Au-delà de ces exemples, je vous signale que le projet de budget 2004 exprime bien l'ambition que j'ai désignée à l'amélioration de l'aménagement culturel du territoire. En 1998, 75% de l'investissement dans des équipements culturels profitaient aux grands projets nationaux à Paris. En 2004, près de 60% de ces mêmes financements iront à des projets menés en région aux côtés des collectivités locales.

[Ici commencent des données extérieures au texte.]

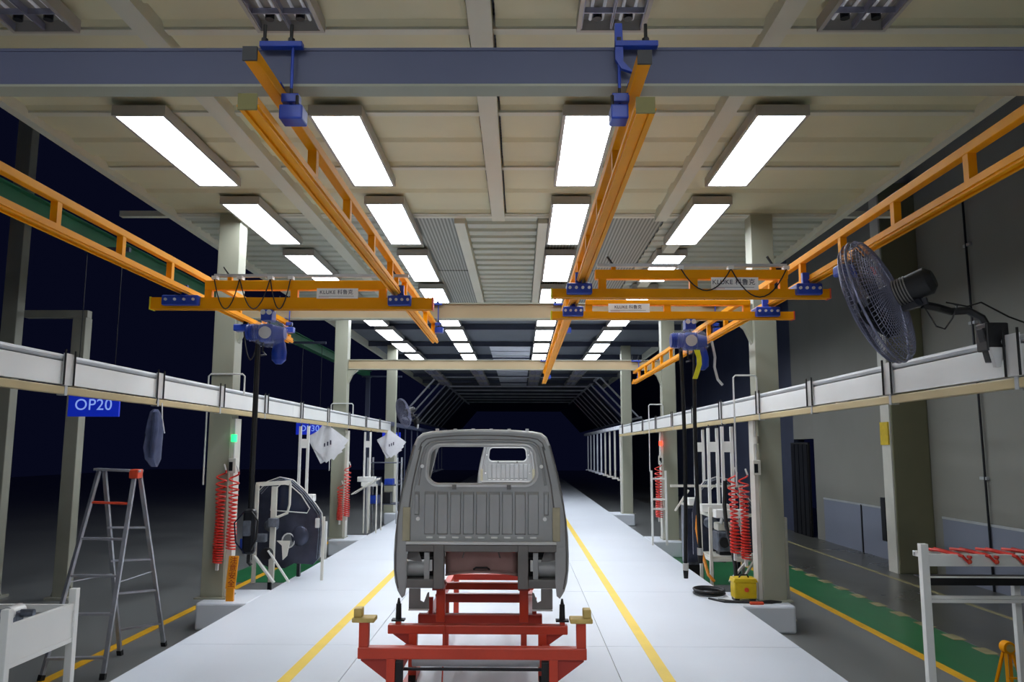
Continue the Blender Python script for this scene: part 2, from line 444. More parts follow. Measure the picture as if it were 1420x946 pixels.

S'agissant du troisième grand objectif, la protection du Patrimoine, et dans ce même souci de rééquilibrage, j'ai souhaité renforcer les investissements en direction des monuments historiques en région. Le précédent gouvernement n'avait pas pris la mesure de l'état sanitaire très préoccupant de nombre de monuments dont la dégradation s'est développée de façon inquiétante. J'ai présenté, vous le savez, au conseil des ministres le 17 septembre dernier un plan national pour le patrimoine qui propose de consacrer d'avantage de crédits à la restauration des monuments en région, avec une augmentation de 10% en 2004 de l'effort de l'Etat, étant entendu que cet effort se poursuivra au cours des prochaines années. Il permettra de sauver les monuments en péril, qu'ils soient la propriété de l'Etat, d'autres collectivités publiques ou privées. C'est ainsi que les Cathédrales de Chartres, Reims, Strasbourg et Bourges, le Château des ducs de Bretagne, à Nantes, le Château de Saumur, le Château de Lunéville ou encore celui de Dampierre-sur-Boutonne, bénéficieront de ces nouveaux crédits. La protection et la mise en valeur de notre patrimoine, voilà bien un enjeu fondamental pour notre mémoire, mais aussi pour l'attractivité de notre pays. Je profite de notre débat, M le Rapporteur spécial, pour saluer le rapport que vous avez présenté sur ce thème au Premier Ministre.
***
C'est donc, Monsieur le Président, Monsieur le Rapporteur spécial, Madame la Rapporteur pour avis, Mesdames et Messieurs les Députés, un Ministre reconnaissant des arbitrages rendus par le Premier Ministre en sa faveur, confiant dans le soutien du Parlement, et conscient de la responsabilité qui est attendue de lui qui se présente aujourd'hui devant vous.